REQUEST | Reproduce all entries precisely, down to the last character.
------ GIVEN RECORDS
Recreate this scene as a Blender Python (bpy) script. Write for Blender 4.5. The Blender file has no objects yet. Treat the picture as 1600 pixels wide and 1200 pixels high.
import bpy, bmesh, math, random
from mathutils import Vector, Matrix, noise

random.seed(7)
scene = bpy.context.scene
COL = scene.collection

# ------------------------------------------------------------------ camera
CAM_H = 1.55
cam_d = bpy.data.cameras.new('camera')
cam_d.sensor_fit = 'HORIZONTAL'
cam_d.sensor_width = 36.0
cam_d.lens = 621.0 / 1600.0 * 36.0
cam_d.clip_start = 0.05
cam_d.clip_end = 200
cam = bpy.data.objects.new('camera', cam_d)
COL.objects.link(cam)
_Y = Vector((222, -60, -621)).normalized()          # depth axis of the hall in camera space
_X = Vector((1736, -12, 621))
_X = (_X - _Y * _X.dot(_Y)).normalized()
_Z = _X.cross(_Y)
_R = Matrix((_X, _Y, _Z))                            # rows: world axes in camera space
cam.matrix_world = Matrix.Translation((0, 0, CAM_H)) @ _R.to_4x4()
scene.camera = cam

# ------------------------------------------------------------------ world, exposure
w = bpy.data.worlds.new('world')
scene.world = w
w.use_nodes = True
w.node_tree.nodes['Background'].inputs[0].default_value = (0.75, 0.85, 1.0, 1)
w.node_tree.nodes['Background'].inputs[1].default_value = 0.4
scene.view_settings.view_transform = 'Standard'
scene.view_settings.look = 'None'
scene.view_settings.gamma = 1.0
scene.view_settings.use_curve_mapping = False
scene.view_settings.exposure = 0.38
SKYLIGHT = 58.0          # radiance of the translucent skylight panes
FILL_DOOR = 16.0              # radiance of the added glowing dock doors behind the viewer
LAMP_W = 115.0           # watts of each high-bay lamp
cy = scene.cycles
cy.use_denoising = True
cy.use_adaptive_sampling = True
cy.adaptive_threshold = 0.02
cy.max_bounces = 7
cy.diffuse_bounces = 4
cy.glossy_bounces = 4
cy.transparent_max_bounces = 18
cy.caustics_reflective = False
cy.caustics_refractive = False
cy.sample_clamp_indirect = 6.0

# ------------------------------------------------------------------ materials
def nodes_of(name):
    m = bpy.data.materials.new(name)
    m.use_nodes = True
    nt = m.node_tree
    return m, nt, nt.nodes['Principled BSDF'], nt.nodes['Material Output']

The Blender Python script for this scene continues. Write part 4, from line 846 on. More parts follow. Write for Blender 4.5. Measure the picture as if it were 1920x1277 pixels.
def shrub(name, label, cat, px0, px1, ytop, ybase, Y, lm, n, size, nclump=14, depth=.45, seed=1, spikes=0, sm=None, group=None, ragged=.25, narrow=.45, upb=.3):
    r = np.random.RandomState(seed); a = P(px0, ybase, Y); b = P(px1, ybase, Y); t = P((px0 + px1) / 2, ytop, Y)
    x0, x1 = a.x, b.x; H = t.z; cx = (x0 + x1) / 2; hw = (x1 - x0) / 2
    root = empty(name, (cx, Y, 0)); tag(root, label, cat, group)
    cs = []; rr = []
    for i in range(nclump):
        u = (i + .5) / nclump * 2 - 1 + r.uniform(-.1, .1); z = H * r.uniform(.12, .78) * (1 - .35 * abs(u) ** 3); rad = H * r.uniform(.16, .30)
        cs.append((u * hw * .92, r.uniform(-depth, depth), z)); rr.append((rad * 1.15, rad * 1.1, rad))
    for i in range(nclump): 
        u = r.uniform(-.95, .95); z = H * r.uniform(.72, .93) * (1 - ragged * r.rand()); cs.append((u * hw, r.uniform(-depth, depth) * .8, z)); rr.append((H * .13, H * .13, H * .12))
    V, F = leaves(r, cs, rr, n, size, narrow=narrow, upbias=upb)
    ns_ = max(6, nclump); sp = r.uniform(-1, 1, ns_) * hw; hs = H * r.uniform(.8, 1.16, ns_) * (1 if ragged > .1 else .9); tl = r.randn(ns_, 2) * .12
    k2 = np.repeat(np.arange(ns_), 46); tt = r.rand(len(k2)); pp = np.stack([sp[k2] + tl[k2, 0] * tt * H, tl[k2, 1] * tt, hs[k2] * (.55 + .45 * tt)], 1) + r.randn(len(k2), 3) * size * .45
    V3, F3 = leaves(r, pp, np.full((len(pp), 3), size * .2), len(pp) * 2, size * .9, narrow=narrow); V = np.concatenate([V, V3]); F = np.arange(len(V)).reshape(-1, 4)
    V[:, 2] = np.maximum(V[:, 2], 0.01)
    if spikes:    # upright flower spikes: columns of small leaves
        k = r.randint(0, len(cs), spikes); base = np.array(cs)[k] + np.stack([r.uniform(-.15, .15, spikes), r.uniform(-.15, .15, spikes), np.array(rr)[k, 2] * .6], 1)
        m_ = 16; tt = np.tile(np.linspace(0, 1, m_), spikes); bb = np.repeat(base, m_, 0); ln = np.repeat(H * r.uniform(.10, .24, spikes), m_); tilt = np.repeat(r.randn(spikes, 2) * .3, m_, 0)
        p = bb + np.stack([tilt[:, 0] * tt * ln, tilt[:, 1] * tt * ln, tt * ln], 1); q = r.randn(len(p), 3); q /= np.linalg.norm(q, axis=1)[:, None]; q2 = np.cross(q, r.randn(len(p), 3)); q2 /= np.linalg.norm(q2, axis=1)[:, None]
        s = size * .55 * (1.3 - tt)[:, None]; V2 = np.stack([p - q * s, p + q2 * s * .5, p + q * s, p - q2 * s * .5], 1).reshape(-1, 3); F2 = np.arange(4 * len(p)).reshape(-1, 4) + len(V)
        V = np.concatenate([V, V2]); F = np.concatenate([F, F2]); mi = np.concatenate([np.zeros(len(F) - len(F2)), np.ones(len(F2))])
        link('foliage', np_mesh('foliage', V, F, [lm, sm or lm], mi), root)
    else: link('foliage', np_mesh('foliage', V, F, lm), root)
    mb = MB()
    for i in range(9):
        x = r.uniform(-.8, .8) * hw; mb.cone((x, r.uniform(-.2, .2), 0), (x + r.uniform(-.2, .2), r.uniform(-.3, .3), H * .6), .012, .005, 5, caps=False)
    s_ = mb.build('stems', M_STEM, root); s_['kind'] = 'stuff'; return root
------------
EXERCISE OUTPUT |
Recreate this scene as a Blender Python (bpy) script. Write for Blender 4.5. The Blender file has no objects yet. Treat the picture as 1600 pixels wide and 1200 pixels high.
import bpy, bmesh, math, random
from mathutils import Vector, Matrix, noise

random.seed(7)
scene = bpy.context.scene
COL = scene.collection

# ------------------------------------------------------------------ camera
CAM_H = 1.55
cam_d = bpy.data.cameras.new('camera')
cam_d.sensor_fit = 'HORIZONTAL'
cam_d.sensor_width = 36.0
cam_d.lens = 621.0 / 1600.0 * 36.0
cam_d.clip_start = 0.05
cam_d.clip_end = 200
cam = bpy.data.objects.new('camera', cam_d)
COL.objects.link(cam)
_Y = Vector((222, -60, -621)).normalized()          # depth axis of the hall in camera space
_X = Vector((1736, -12, 621))
_X = (_X - _Y * _X.dot(_Y)).normalized()
_Z = _X.cross(_Y)
_R = Matrix((_X, _Y, _Z))                            # rows: world axes in camera space
cam.matrix_world = Matrix.Translation((0, 0, CAM_H)) @ _R.to_4x4()
scene.camera = cam

# ------------------------------------------------------------------ world, exposure
w = bpy.data.worlds.new('world')
scene.world = w
w.use_nodes = True
w.node_tree.nodes['Background'].inputs[0].default_value = (0.75, 0.85, 1.0, 1)
w.node_tree.nodes['Background'].inputs[1].default_value = 0.4
scene.view_settings.view_transform = 'Standard'
scene.view_settings.look = 'None'
scene.view_settings.gamma = 1.0
scene.view_settings.use_curve_mapping = False
scene.view_settings.exposure = 0.38
SKYLIGHT = 58.0          # radiance of the translucent skylight panes
FILL_DOOR = 16.0              # radiance of the added glowing dock doors behind the viewer
LAMP_W = 115.0           # watts of each high-bay lamp
cy = scene.cycles
cy.use_denoising = True
cy.use_adaptive_sampling = True
cy.adaptive_threshold = 0.02
cy.max_bounces = 7
cy.diffuse_bounces = 4
cy.glossy_bounces = 4
cy.transparent_max_bounces = 18
cy.caustics_reflective = False
cy.caustics_refractive = False
cy.sample_clamp_indirect = 6.0

# ------------------------------------------------------------------ materials
def nodes_of(name):
    m = bpy.data.materials.new(name)
    m.use_nodes = True
    nt = m.node_tree
    return m, nt, nt.nodes['Principled BSDF'], nt.nodes['Material Output']

The Blender Python script for this scene continues. Write part 4, from line 846 on. More parts follow. Write for Blender 4.5. Measure the picture as if it were 1920x1277 pixels.
def shrub(name, label, cat, px0, px1, ytop, ybase, Y, lm, n, size, nclump=14, depth=.45, seed=1, spikes=0, sm=None, group=None, ragged=.25, narrow=.45, upb=.3):
    r = np.random.RandomState(seed); a = P(px0, ybase, Y); b = P(px1, ybase, Y); t = P((px0 + px1) / 2, ytop, Y)
    x0, x1 = a.x, b.x; H = t.z; cx = (x0 + x1) / 2; hw = (x1 - x0) / 2
    root = empty(name, (cx, Y, 0)); tag(root, label, cat, group)
    cs = []; rr = []
    for i in range(nclump):
        u = (i + .5) / nclump * 2 - 1 + r.uniform(-.1, .1); z = H * r.uniform(.12, .78) * (1 - .35 * abs(u) ** 3); rad = H * r.uniform(.16, .30)
        cs.append((u * hw * .92, r.uniform(-depth, depth), z)); rr.append((rad * 1.15, rad * 1.1, rad))
    for i in range(nclump): 
        u = r.uniform(-.95, .95); z = H * r.uniform(.72, .93) * (1 - ragged * r.rand()); cs.append((u * hw, r.uniform(-depth, depth) * .8, z)); rr.append((H * .13, H * .13, H * .12))
    V, F = leaves(r, cs, rr, n, size, narrow=narrow, upbias=upb)
    ns_ = max(6, nclump); sp = r.uniform(-1, 1, ns_) * hw; hs = H * r.uniform(.8, 1.16, ns_) * (1 if ragged > .1 else .9); tl = r.randn(ns_, 2) * .12
    k2 = np.repeat(np.arange(ns_), 46); tt = r.rand(len(k2)); pp = np.stack([sp[k2] + tl[k2, 0] * tt * H, tl[k2, 1] * tt, hs[k2] * (.55 + .45 * tt)], 1) + r.randn(len(k2), 3) * size * .45
    V3, F3 = leaves(r, pp, np.full((len(pp), 3), size * .2), len(pp) * 2, size * .9, narrow=narrow); V = np.concatenate([V, V3]); F = np.arange(len(V)).reshape(-1, 4)
    V[:, 2] = np.maximum(V[:, 2], 0.01)
    if spikes:    # upright flower spikes: columns of small leaves
        k = r.randint(0, len(cs), spikes); base = np.array(cs)[k] + np.stack([r.uniform(-.15, .15, spikes), r.uniform(-.15, .15, spikes), np.array(rr)[k, 2] * .6], 1)
        m_ = 16; tt = np.tile(np.linspace(0, 1, m_), spikes); bb = np.repeat(base, m_, 0); ln = np.repeat(H * r.uniform(.10, .24, spikes), m_); tilt = np.repeat(r.randn(spikes, 2) * .3, m_, 0)
        p = bb + np.stack([tilt[:, 0] * tt * ln, tilt[:, 1] * tt * ln, tt * ln], 1); q = r.randn(len(p), 3); q /= np.linalg.norm(q, axis=1)[:, None]; q2 = np.cross(q, r.randn(len(p), 3)); q2 /= np.linalg.norm(q2, axis=1)[:, None]
        s = size * .55 * (1.3 - tt)[:, None]; V2 = np.stack([p - q * s, p + q2 * s * .5, p + q * s, p - q2 * s * .5], 1).reshape(-1, 3); F2 = np.arange(4 * len(p)).reshape(-1, 4) + len(V)
        V = np.concatenate([V, V2]); F = np.concatenate([F, F2]); mi = np.concatenate([np.zeros(len(F) - len(F2)), np.ones(len(F2))])
        link('foliage', np_mesh('foliage', V, F, [lm, sm or lm], mi), root)
    else: link('foliage', np_mesh('foliage', V, F, lm), root)
    mb = MB()
    for i in range(9):
        x = r.uniform(-.8, .8) * hw; mb.cone((x, r.uniform(-.2, .2), 0), (x + r.uniform(-.2, .2), r.uniform(-.3, .3), H * .6), .012, .005, 5, caps=False)
    s_ = mb.build('stems', M_STEM, root); s_['kind'] = 'stuff'; return root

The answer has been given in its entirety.